Section 3. All checks exceeding the amount set out in the Manual of Operations, all checks drawn on the Society money market/savings account other than as internal transfer of funds to other Society accounts, and all requests for cash withdrawals from endowment/investment accounts other than as internal transfer of funds to other Society accounts shall be signed by two Executive Council members.


Section 1.  There shall be a Society Manual of Operations outlining duties and procedures for officers, committees, etc., to be reviewed regularly by the Bylaws Committee and revised as needed. All changes shall be approved by the Board of Directors. Action to change the Manual may also be initiated by the Board of Directors.


Section 1.  These Bylaws may be amended by a vote of at least two-thirds of the membership present at a membership meeting or an annual election, provided that the proposed amendment shall have been distributed to the members not less than 30 days prior to the meeting or election, and have been previously approved by the Board of Directors.

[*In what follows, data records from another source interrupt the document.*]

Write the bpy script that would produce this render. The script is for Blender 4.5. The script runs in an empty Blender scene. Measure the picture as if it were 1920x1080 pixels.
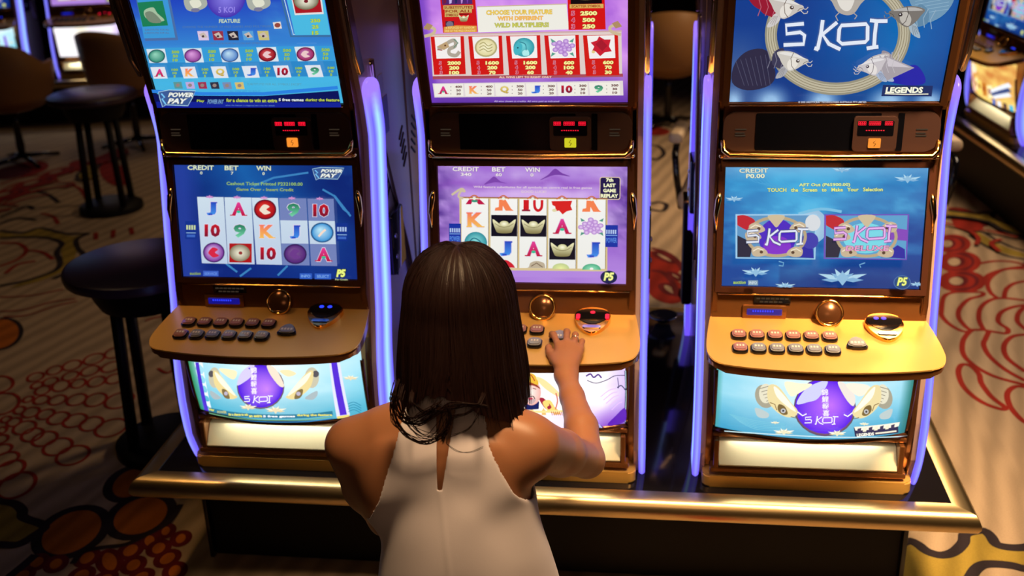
import bpy, bmesh, math, random
import numpy as np
from mathutils import Vector, Matrix, noise as mnoise

S = bpy.context.scene
COL = S.collection
random.seed(7)

# ------------------------------------------------------------------ camera
PITCH, YAW, ROLL = math.radians(22.0), math.radians(-7.815), math.radians(-1.897)
CAMPOS = Vector((0.300, -2.574, 1.953))
F_ = Vector((math.sin(YAW)*math.cos(PITCH), math.cos(YAW)*math.cos(PITCH), -math.sin(PITCH)))
R_ = Vector((math.cos(YAW), -math.sin(YAW), 0)); U_ = R_.cross(F_)
R2 = R_*math.cos(ROLL) + U_*math.sin(ROLL); U2 = U_*math.cos(ROLL) - R_*math.sin(ROLL)
cd = bpy.data.cameras.new('camera'); cam = bpy.data.objects.new('camera', cd); COL.objects.link(cam)
m = Matrix.Identity(4)
for i in range(3):
    m[i][0] = R2[i]; m[i][1] = U2[i]; m[i][2] = -F_[i]; m[i][3] = CAMPOS[i]
cam.matrix_world = m
cd.sensor_width = 36; cd.lens = 2050/1920*36; cd.clip_start = .05; cd.clip_end = 60
cd.dof.use_dof = True; cd.dof.focus_distance = 2.3; cd.dof.aperture_fstop = 3.2
S.camera = cam

# ------------------------------------------------------------------ world, lamps, exposure
S.view_settings.view_transform = 'Standard'; S.view_settings.look = 'None'
S.view_settings.exposure = 0; S.view_settings.gamma = 1; S.view_settings.use_curve_mapping = False
S.cycles.max_bounces = 8
w = bpy.data.worlds.new('dim_hall'); S.world = w; w.use_nodes = True
bg = w.node_tree.nodes['Background']; bg.inputs[0].default_value = (.30, .16, .085, 1); bg.inputs[1].default_value = .05

def area(name, loc, target, size, power, color, sy=None, spread=math.pi):
    l = bpy.data.lights.new(name, 'AREA'); l.shape = 'RECTANGLE' if sy else 'DISK'; l.size = size
    if sy: l.size_y = sy
    l.energy = power; l.color = color; l.spread = spread
    o = bpy.data.objects.new(name, l); COL.objects.link(o); o.location = loc
    o.rotation_euler = (Vector(target)-Vector(loc)).to_track_quat('-Z', 'Y').to_euler(); return o
WARM = (1, .66, .34)
area('ceiling_lamp', (1.5, -1.0, 3.3), (1.0, .05, .8), .7, 18, WARM, spread=math.radians(39))
area('ceiling_lamp', (.25, -1.1, 3.3), (.08, -.55, .8), .5, 4.8, WARM, spread=math.radians(34))
area('ceiling_lamp', (2.9, 1.2, 3.3), (2.3, 1.2, 0), .9, 19, (1, .76, .52), spread=math.radians(90))
area('ceiling_lamp', (2.2, 4.3, 3.3), (.6, 3.2, 0), .8, 42, (1, .68, .38), spread=math.radians(90))
area('ceiling_lamp', (-1.6, -.3, 3.3), (-1.0, -.1, .8), .3, .5, (1, .58, .22), spread=math.radians(22))
area('ceiling_lamp', (-2.6, 1.4, 3.3), (-2.4, 1.3, 0), .7, 1.4, WARM, spread=math.radians(120))
area('ceiling_lamp', (-3.2, 5.2, 3.3), (-3.2, 4.6, 0), .9, 3.0, WARM, spread=math.radians(100))
area('ceiling_lamp', (.1, 1.2, 3.2), (-.1, .1, 1.2), .5, 3, (1, .55, .25), spread=math.radians(120))
area('ceiling_lamp', (.4, -4.0, 3.2), (.2, 0, 1.1), 1.4, 1.6, (1, .6, .32), spread=math.radians(60))

# ------------------------------------------------------------------ helpers
def lin(c):
    r = []
    for x in c[:3]:
        x = max(0, min(1.6, x/255)); r.append(x/12.92 if x <= .04045 else ((x+.055)/1.055)**2.4)
    return r
def mat(name, base, rough=.5, metal=0, spec=.5, coat=0, emit=None, es=0, trans=0, ior=1.45, aniso=0):
    mt = bpy.data.materials.new(name); mt.use_nodes = True
    p = mt.node_tree.nodes['Principled BSDF']
    p.inputs['Base Color'].default_value = (*base, 1); p.inputs['Roughness'].default_value = rough
    p.inputs['Metallic'].default_value = metal; p.inputs['Specular IOR Level'].default_value = spec
    p.inputs['Coat Weight'].default_value = coat; p.inputs['Transmission Weight'].default_value = trans
    p.inputs['IOR'].default_value = ior; p.inputs['Anisotropic'].default_value = aniso
    if emit: p.inputs['Emission Color'].default_value = (*emit, 1); p.inputs['Emission Strength'].default_value = es
    return mt
def bump(mt, scale, strength, vec=(1, 1, 1), dist=.002, detail=3, rough_var=0):
    nt = mt.node_tree; p = nt.nodes['Principled BSDF']
    tc = nt.nodes.new('ShaderNodeTexCoord'); mp = nt.nodes.new('ShaderNodeMapping'); mp.inputs['Scale'].default_value = vec
    n = nt.nodes.new('ShaderNodeTexNoise'); n.inputs['Scale'].default_value = scale; n.inputs['Detail'].default_value = detail
    b = nt.nodes.new('ShaderNodeBump'); b.inputs['Strength'].default_value = strength; b.inputs['Distance'].default_value = dist
    nt.links.new(tc.outputs['Object'], mp.inputs[0]); nt.links.new(mp.outputs[0], n.inputs[0])
    nt.links.new(n.outputs[0], b.inputs['Height']); nt.links.new(b.outputs[0], p.inputs['Normal'])
    if rough_var:
        mr = nt.nodes.new('ShaderNodeMapRange'); r0 = p.inputs['Roughness'].default_value
        mr.inputs['To Min'].default_value = max(.02, r0-rough_var); mr.inputs['To Max'].default_value = r0+rough_var
        nt.links.new(n.outputs[0], mr.inputs['Value']); nt.links.new(mr.outputs[0], p.inputs['Roughness'])
    return mt
def attr_mat(name, strength, rough=.12, emission=True, base=None, attr='paint'):
    mt = bpy.data.materials.new(name); mt.use_nodes = True; nt = mt.node_tree; p = nt.nodes['Principled BSDF']
    a = nt.nodes.new('ShaderNodeAttribute'); a.attribute_name = attr
    p.inputs['Roughness'].default_value = rough
    if emission:
        p.inputs['Base Color'].default_value = (.01, .01, .012, 1); p.inputs['Specular IOR Level'].default_value = .35
        nt.links.new(a.outputs['Color'], p.inputs['Emission Color']); p.inputs['Emission Strength'].default_value = strength
    else: nt.links.new(a.outputs['Color'], p.inputs['Base Color'])
    return mt

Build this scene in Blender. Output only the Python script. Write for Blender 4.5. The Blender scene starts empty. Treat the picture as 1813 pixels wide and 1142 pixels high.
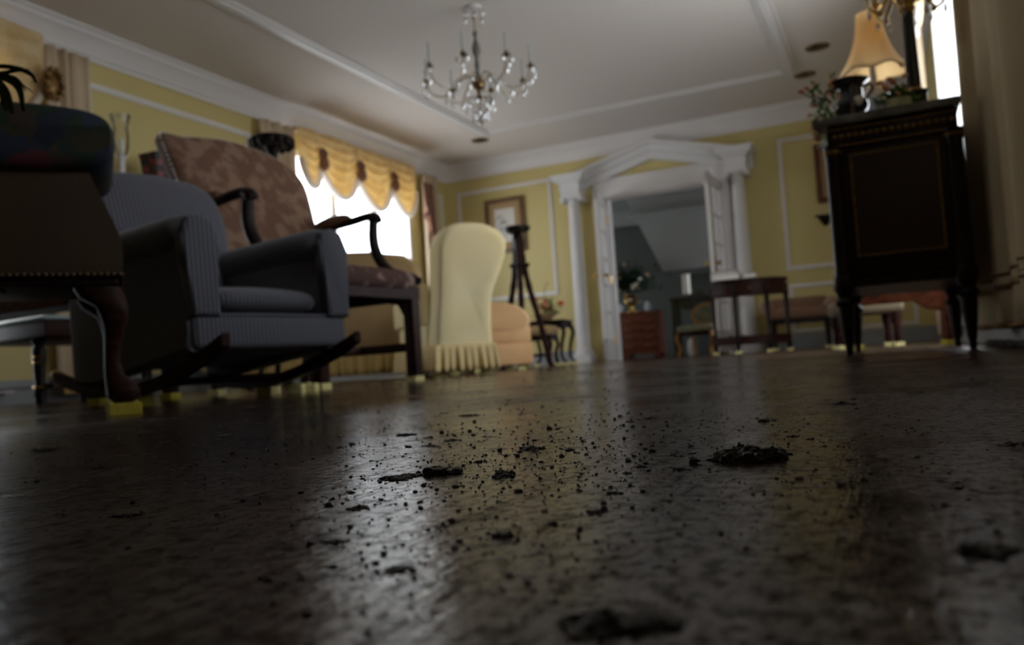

Section 1. If at any time the Society may be deemed inactive, the Board of Directors shall terminate the organization according to the laws of Maryland governing such association/ corporations, and, as stated in the Twelfth of Articles of Incorporation: “In the event of termination, or of dissolution, or winding-up of this Corporation in any manner or for any reason whatsoever, the remaining assets, if any, shall be distributed to (and only to) one or more organizations described in Section 501 (c) (3) of the Internal Revenue Code.”


Section 1. The procedures in the latest edition of Robert’s Rules of Order (Revised) shall govern the Society in all cases to which they are applicable and in which they are not inconsistent with these Bylaws.

Section 2. The President may appoint a Parliamentarian to advise on matters of Parliamentary procedure.